Saturday, June 12, 2010

Some Perspective on the Oil



Some Perspective on the Oil

Posted by Lew Rockwell on June 11, 2010 09:25 AM

Writes Daniel Mahaffey:

Just for fun, I looked at how fast the Gulf of Mexico is filling with oil.
The Gulf's volume is approximately 2.5 quadrillion cubic meters, 660 quadrillion gallons (660,000,000,000,000,000 gallons) or 600,000 cubic miles.
Estimates of the oil released vary from 40 million to 100 million gallons. Let's use 66 million gallons to make the arithmetic easy.
The amount of oil released is 1/10,000,000,000 of the volume of the Gulf (one ten billionth).
If it has taken 53 days to release 66 million gallons, it will take 530,000,000,000 days to fill the Gulf of Mexico. That's 1.45 billion years.
If the earth is 4.54 billion years old, it would take 1/3 the life of the earth to fill the Gulf.
If the universe is 13.75 billion years old, it would take 1/10 the life of the universe to fill the Gulf.
Stop! This is not possible. Here's another view:
Tiber field (on which the platform was drilling) contains 250,000,000 barrels of oil (at 42 gallons per barrel).
At 66 million gallons per 53 day period, it would take 8,400 days to drain Tiber field (23 years).
If emptied, Tiber field would cover the 615,000 square miles of the Gulf surface with 0.00098 (about 1/1000) inch of oil after 23 years.
The point of all this is perspective. We are very small so everything looks big to us. When journalists report massive oil plumes underwater, or foot deep oil collections on shore, we should be aware that things are still very, very small relative to the enormity of the Gulf of Mexico. The plumes may not actually be massive, and the oil may not be 1 foot deep everywhere. None of this is intended to excuse BP­it's just perspective.
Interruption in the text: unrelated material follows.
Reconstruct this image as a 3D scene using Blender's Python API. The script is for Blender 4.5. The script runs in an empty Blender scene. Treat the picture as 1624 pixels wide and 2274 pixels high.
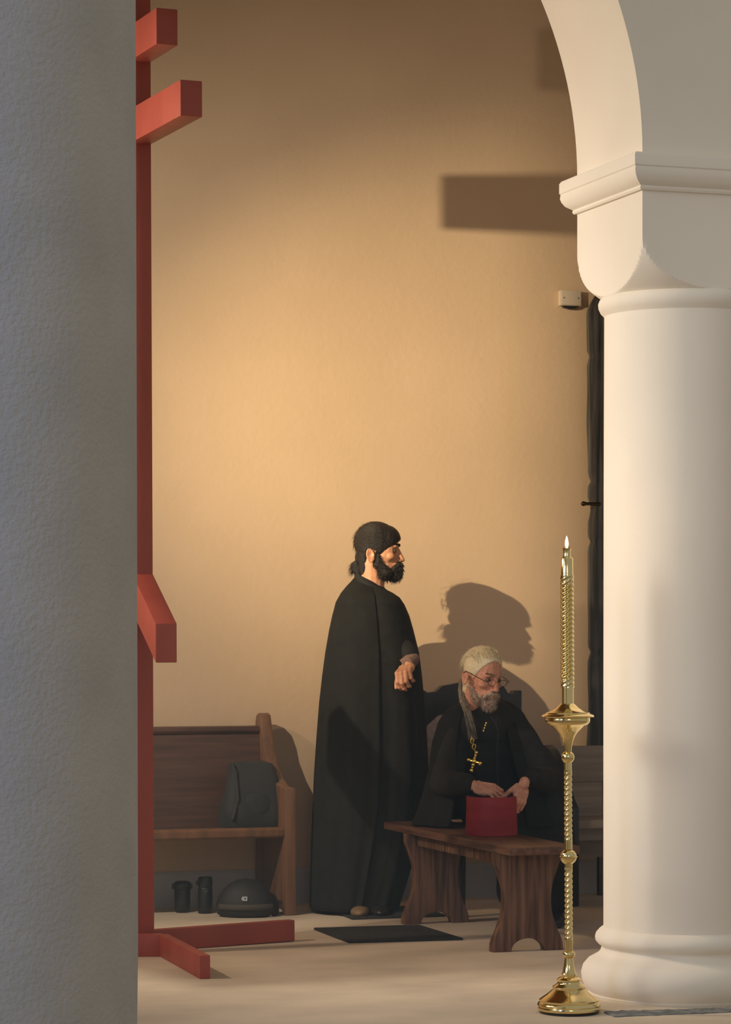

UPDATE from Roland Walkenhorst:

Thanks so much to you and Daniel for the perspective. That's the question I've had in mind for weeks now: "How many gallons of water are in the Gulf of Mexico?" I was too lazy to look it up myself.

I think I heard an NBC reporter the other day lamenting the loss of some 260 turtles, after we were treated again to pictures of the same pitiful oil-soaked birds we've been seeing every evening.

Heck, we have only about 350 acres here, and I'll bet there are more turtles than that on our property. It surely seems that way when they're eating the ripe tomatoes in the garden. (Two words, turtles: ELECTRIC FENCE!)

Sad to see that so many people think God made our world so junky that it can't heal itself from our relatively small misadventures.